** START Record set **

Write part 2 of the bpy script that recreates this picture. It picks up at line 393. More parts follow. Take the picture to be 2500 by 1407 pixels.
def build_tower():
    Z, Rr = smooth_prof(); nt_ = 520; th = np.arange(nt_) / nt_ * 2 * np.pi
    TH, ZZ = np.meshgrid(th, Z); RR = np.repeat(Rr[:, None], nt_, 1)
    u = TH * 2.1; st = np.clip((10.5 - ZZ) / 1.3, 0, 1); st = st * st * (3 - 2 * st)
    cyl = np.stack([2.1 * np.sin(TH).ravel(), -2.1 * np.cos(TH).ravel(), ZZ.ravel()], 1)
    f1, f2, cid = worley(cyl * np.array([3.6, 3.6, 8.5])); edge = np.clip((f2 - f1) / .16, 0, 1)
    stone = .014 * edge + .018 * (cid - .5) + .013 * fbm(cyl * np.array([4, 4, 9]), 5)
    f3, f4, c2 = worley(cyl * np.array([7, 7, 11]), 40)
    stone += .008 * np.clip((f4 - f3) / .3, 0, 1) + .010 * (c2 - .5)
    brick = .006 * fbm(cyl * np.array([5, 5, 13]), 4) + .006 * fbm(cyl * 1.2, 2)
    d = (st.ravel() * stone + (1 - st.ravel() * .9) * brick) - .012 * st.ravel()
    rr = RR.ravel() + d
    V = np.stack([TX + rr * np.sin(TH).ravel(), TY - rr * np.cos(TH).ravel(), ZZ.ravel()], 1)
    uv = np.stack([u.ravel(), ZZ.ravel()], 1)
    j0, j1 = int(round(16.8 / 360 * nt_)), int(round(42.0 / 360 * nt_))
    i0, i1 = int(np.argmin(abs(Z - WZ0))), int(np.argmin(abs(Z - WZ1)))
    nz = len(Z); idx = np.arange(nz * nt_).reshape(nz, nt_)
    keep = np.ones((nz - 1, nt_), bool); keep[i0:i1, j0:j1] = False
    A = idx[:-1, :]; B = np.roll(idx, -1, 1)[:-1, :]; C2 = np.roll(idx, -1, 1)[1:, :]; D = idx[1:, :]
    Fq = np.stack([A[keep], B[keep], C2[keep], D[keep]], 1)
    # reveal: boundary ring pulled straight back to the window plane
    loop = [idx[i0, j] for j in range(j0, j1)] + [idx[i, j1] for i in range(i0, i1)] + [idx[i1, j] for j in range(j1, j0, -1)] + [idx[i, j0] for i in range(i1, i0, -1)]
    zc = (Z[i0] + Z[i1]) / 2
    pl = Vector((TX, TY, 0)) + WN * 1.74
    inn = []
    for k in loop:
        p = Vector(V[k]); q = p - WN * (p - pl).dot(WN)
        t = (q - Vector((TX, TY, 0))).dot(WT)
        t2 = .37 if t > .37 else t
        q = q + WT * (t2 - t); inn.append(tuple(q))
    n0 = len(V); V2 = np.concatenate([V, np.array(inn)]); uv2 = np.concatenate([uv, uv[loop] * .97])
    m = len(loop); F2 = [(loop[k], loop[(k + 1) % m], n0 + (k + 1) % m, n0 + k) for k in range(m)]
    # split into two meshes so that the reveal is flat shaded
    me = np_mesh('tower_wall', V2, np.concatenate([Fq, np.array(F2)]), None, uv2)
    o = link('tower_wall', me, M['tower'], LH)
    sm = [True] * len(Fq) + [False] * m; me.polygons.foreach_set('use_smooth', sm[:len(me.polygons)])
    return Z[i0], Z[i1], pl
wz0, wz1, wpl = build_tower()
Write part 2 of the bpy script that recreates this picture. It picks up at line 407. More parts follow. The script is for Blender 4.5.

** END Record set **

Return every line of the material exactly.

Write part 2 of the bpy script that recreates this picture. It picks up at line 393. More parts follow. Take the picture to be 2500 by 1407 pixels.
def build_tower():
    Z, Rr = smooth_prof(); nt_ = 520; th = np.arange(nt_) / nt_ * 2 * np.pi
    TH, ZZ = np.meshgrid(th, Z); RR = np.repeat(Rr[:, None], nt_, 1)
    u = TH * 2.1; st = np.clip((10.5 - ZZ) / 1.3, 0, 1); st = st * st * (3 - 2 * st)
    cyl = np.stack([2.1 * np.sin(TH).ravel(), -2.1 * np.cos(TH).ravel(), ZZ.ravel()], 1)
    f1, f2, cid = worley(cyl * np.array([3.6, 3.6, 8.5])); edge = np.clip((f2 - f1) / .16, 0, 1)
    stone = .014 * edge + .018 * (cid - .5) + .013 * fbm(cyl * np.array([4, 4, 9]), 5)
    f3, f4, c2 = worley(cyl * np.array([7, 7, 11]), 40)
    stone += .008 * np.clip((f4 - f3) / .3, 0, 1) + .010 * (c2 - .5)
    brick = .006 * fbm(cyl * np.array([5, 5, 13]), 4) + .006 * fbm(cyl * 1.2, 2)
    d = (st.ravel() * stone + (1 - st.ravel() * .9) * brick) - .012 * st.ravel()
    rr = RR.ravel() + d
    V = np.stack([TX + rr * np.sin(TH).ravel(), TY - rr * np.cos(TH).ravel(), ZZ.ravel()], 1)
    uv = np.stack([u.ravel(), ZZ.ravel()], 1)
    j0, j1 = int(round(16.8 / 360 * nt_)), int(round(42.0 / 360 * nt_))
    i0, i1 = int(np.argmin(abs(Z - WZ0))), int(np.argmin(abs(Z - WZ1)))
    nz = len(Z); idx = np.arange(nz * nt_).reshape(nz, nt_)
    keep = np.ones((nz - 1, nt_), bool); keep[i0:i1, j0:j1] = False
    A = idx[:-1, :]; B = np.roll(idx, -1, 1)[:-1, :]; C2 = np.roll(idx, -1, 1)[1:, :]; D = idx[1:, :]
    Fq = np.stack([A[keep], B[keep], C2[keep], D[keep]], 1)
    # reveal: boundary ring pulled straight back to the window plane
    loop = [idx[i0, j] for j in range(j0, j1)] + [idx[i, j1] for i in range(i0, i1)] + [idx[i1, j] for j in range(j1, j0, -1)] + [idx[i, j0] for i in range(i1, i0, -1)]
    zc = (Z[i0] + Z[i1]) / 2
    pl = Vector((TX, TY, 0)) + WN * 1.74
    inn = []
    for k in loop:
        p = Vector(V[k]); q = p - WN * (p - pl).dot(WN)
        t = (q - Vector((TX, TY, 0))).dot(WT)
        t2 = .37 if t > .37 else t
        q = q + WT * (t2 - t); inn.append(tuple(q))
    n0 = len(V); V2 = np.concatenate([V, np.array(inn)]); uv2 = np.concatenate([uv, uv[loop] * .97])
    m = len(loop); F2 = [(loop[k], loop[(k + 1) % m], n0 + (k + 1) % m, n0 + k) for k in range(m)]
    # split into two meshes so that the reveal is flat shaded
    me = np_mesh('tower_wall', V2, np.concatenate([Fq, np.array(F2)]), None, uv2)
    o = link('tower_wall', me, M['tower'], LH)
    sm = [True] * len(Fq) + [False] * m; me.polygons.foreach_set('use_smooth', sm[:len(me.polygons)])
    return Z[i0], Z[i1], pl
wz0, wz1, wpl = build_tower()
Write part 2 of the bpy script that recreates this picture. It picks up at line 407. More parts follow. The script is for Blender 4.5.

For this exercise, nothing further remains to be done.